### [Written exercise]
Leave out any picture and return the remaining listing below exactly as given.

### [Dataset content]
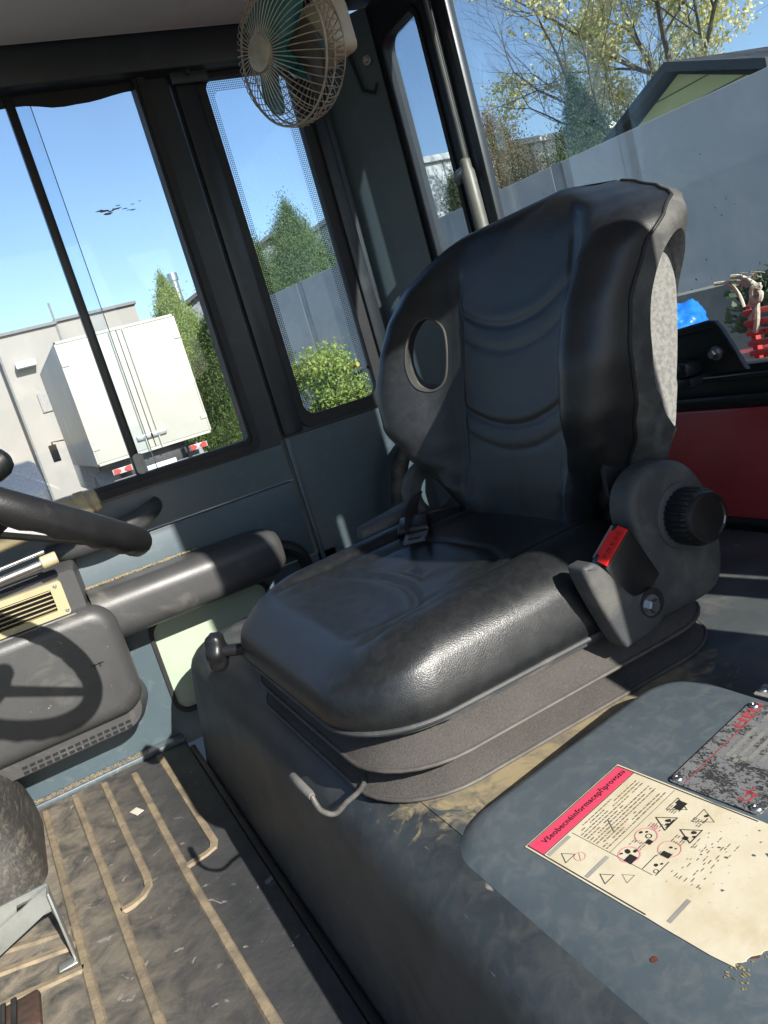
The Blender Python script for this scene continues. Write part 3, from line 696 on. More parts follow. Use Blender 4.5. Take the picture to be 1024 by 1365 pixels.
for x_, y_ in ((PX1-.006, PY0+.006), (PX1-.006, PY1-.006), (PX0+.006, PY1-.006), (PX0+.006, PY0+.006)):
    bm = NB(); lathe(bm, PFX(x_, y_, .0014), (0, 0, 1), [(0, .0046), (.001, .0044), (.0018, .0036), (.0022, .0015), (.0013, .001)], 16); finish('rivet', bm, steel, plate)
# corner of a second small plate further back
p2 = thing('small_plate', (.50, -.575, FZ(-.575)), 'small riveted plate at the rear edge of the fender', 'plate')
bm = NB(); prism(bm, PFX, rrect(.43, -.560, .486, -.541, .002, 3), .0005, .0016); finish('plate_sheet', bm, bare, p2, False)
bm = NB(); lathe(bm, PFX(.481, -.550, .0014), (0, 0, 1), [(0, .0046), (.001, .0044), (.0018, .0036), (.0022, .0015)], 16); finish('rivet', bm, steel, p2)

# ---- floor mat with raised ribs
fm = thing('floor_mat', (.95, .1, 0), 'black rubber floor mat with sand-filled ribs in front of the hood', 'mat')
bm = NB()
nx, ny = 90, 60
from mathutils import noise as mn
g = [[None]*(ny+1) for _ in range(nx+1)]
for i in range(nx+1):
    for j in range(ny+1):
        x = .06+1.655*i/nx; y = -.136+.92*j/ny
        z = .002+.0016*mn.noise(Vector((x*9, y*22, 0)))+.0008*mn.noise(Vector((x*40, y*40, 3)))
        g[i][j] = bm.verts.new((x, y, z))
for i in range(nx):
    for j in range(ny): bm.faces.new((g[i][j], g[i+1][j], g[i+1][j+1], g[i][j+1]))
finish('mat_sheet', bm, mat_rubber, fm, angle=180)
def rib(pts, wd=.007, h=.006):
    bm = NB(); P = [Vector((x, y, .0)) for x, y in pts]; rings = []
    for i, p in enumerate(P):
        d = (P[min(i+1, len(P)-1)]-P[max(i-1, 0)]).normalized(); s = Vector((-d.y, d.x, 0))
        rings.append([p-s*wd+Vector((0, 0, .001)), p-s*wd*.6+Vector((0, 0, h)), p+s*wd*.6+Vector((0, 0, h)), p+s*wd+Vector((0, 0, .001))])
    loft(bm, rings, (True, True)); return finish('rib', bm, rib_m, fm)
RIBS = []
RIBS = [
 [(1.690, .166), (.90, .126)],
 [(1.684, .105), (1.204, .079), (.80, .060)],
 [(1.690, .046), (1.40, .034), (1.262, .027), (1.232, .029), (1.214, .042), (1.207, .058), (1.206, .076)],
 [(1.668, -.015), (1.205, -.030), (.70, -.058)],
 [(1.700, -.075), (1.262, -.088), (1.243, -.082), (1.236, -.068), (1.232, -.034)],
 [(1.277, .60), (1.272, .253), (1.228, .150)], [(1.222, .60), (1.217, .253), (1.185, .146)], [(1.142, .60), (1.137, .234), (1.120, .140)],
]
for P in RIBS: rib(P, .0083)
bm = NB(); box(bm, (1.715, -.138, .0), (1.7485, .60, .012), .004); tag(finish('sill_strip', bm, paint_fender, fm))
bm = NB(); random.seed(4)     # sand gathered along the sill and the paper scrap
for k in range(900):
    y_ = random.uniform(-.06, .30); x_ = 1.733+random.uniform(-.012, .010); r_ = random.uniform(.0005, .0022)
    prism(bm, lambda a, b, c: Vector((a, b, c)), blob(x_, y_, r_, 6, 1.0), .0118, .0128)
tag(finish('sand', bm, sand, None, False), 'thin line of sand gathered along the door sill', 'sand', kind='stuff')
sp = NB(); prism(sp, lambda a, b, c: Vector((a, b, c)), [(1.510, .004), (1.503, .018), (1.478, .008), (1.485, -.006)], .005, .0062)
tag(finish('paper_scrap', sp, mat('scrap_paper', (.60, .57, .48), .8), None, False), 'small white paper scrap lying on the dusty floor mat', 'paper scrap')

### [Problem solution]
The Blender Python script for this scene continues. Write part 3, from line 696 on. More parts follow. Use Blender 4.5. Take the picture to be 1024 by 1365 pixels.
for x_, y_ in ((PX1-.006, PY0+.006), (PX1-.006, PY1-.006), (PX0+.006, PY1-.006), (PX0+.006, PY0+.006)):
    bm = NB(); lathe(bm, PFX(x_, y_, .0014), (0, 0, 1), [(0, .0046), (.001, .0044), (.0018, .0036), (.0022, .0015), (.0013, .001)], 16); finish('rivet', bm, steel, plate)
# corner of a second small plate further back
p2 = thing('small_plate', (.50, -.575, FZ(-.575)), 'small riveted plate at the rear edge of the fender', 'plate')
bm = NB(); prism(bm, PFX, rrect(.43, -.560, .486, -.541, .002, 3), .0005, .0016); finish('plate_sheet', bm, bare, p2, False)
bm = NB(); lathe(bm, PFX(.481, -.550, .0014), (0, 0, 1), [(0, .0046), (.001, .0044), (.0018, .0036), (.0022, .0015)], 16); finish('rivet', bm, steel, p2)

# ---- floor mat with raised ribs
fm = thing('floor_mat', (.95, .1, 0), 'black rubber floor mat with sand-filled ribs in front of the hood', 'mat')
bm = NB()
nx, ny = 90, 60
from mathutils import noise as mn
g = [[None]*(ny+1) for _ in range(nx+1)]
for i in range(nx+1):
    for j in range(ny+1):
        x = .06+1.655*i/nx; y = -.136+.92*j/ny
        z = .002+.0016*mn.noise(Vector((x*9, y*22, 0)))+.0008*mn.noise(Vector((x*40, y*40, 3)))
        g[i][j] = bm.verts.new((x, y, z))
for i in range(nx):
    for j in range(ny): bm.faces.new((g[i][j], g[i+1][j], g[i+1][j+1], g[i][j+1]))
finish('mat_sheet', bm, mat_rubber, fm, angle=180)
def rib(pts, wd=.007, h=.006):
    bm = NB(); P = [Vector((x, y, .0)) for x, y in pts]; rings = []
    for i, p in enumerate(P):
        d = (P[min(i+1, len(P)-1)]-P[max(i-1, 0)]).normalized(); s = Vector((-d.y, d.x, 0))
        rings.append([p-s*wd+Vector((0, 0, .001)), p-s*wd*.6+Vector((0, 0, h)), p+s*wd*.6+Vector((0, 0, h)), p+s*wd+Vector((0, 0, .001))])
    loft(bm, rings, (True, True)); return finish('rib', bm, rib_m, fm)
RIBS = []
RIBS = [
 [(1.690, .166), (.90, .126)],
 [(1.684, .105), (1.204, .079), (.80, .060)],
 [(1.690, .046), (1.40, .034), (1.262, .027), (1.232, .029), (1.214, .042), (1.207, .058), (1.206, .076)],
 [(1.668, -.015), (1.205, -.030), (.70, -.058)],
 [(1.700, -.075), (1.262, -.088), (1.243, -.082), (1.236, -.068), (1.232, -.034)],
 [(1.277, .60), (1.272, .253), (1.228, .150)], [(1.222, .60), (1.217, .253), (1.185, .146)], [(1.142, .60), (1.137, .234), (1.120, .140)],
]
for P in RIBS: rib(P, .0083)
bm = NB(); box(bm, (1.715, -.138, .0), (1.7485, .60, .012), .004); tag(finish('sill_strip', bm, paint_fender, fm))
bm = NB(); random.seed(4)     # sand gathered along the sill and the paper scrap
for k in range(900):
    y_ = random.uniform(-.06, .30); x_ = 1.733+random.uniform(-.012, .010); r_ = random.uniform(.0005, .0022)
    prism(bm, lambda a, b, c: Vector((a, b, c)), blob(x_, y_, r_, 6, 1.0), .0118, .0128)
tag(finish('sand', bm, sand, None, False), 'thin line of sand gathered along the door sill', 'sand', kind='stuff')
sp = NB(); prism(sp, lambda a, b, c: Vector((a, b, c)), [(1.510, .004), (1.503, .018), (1.478, .008), (1.485, -.006)], .005, .0062)
tag(finish('paper_scrap', sp, mat('scrap_paper', (.60, .57, .48), .8), None, False), 'small white paper scrap lying on the dusty floor mat', 'paper scrap')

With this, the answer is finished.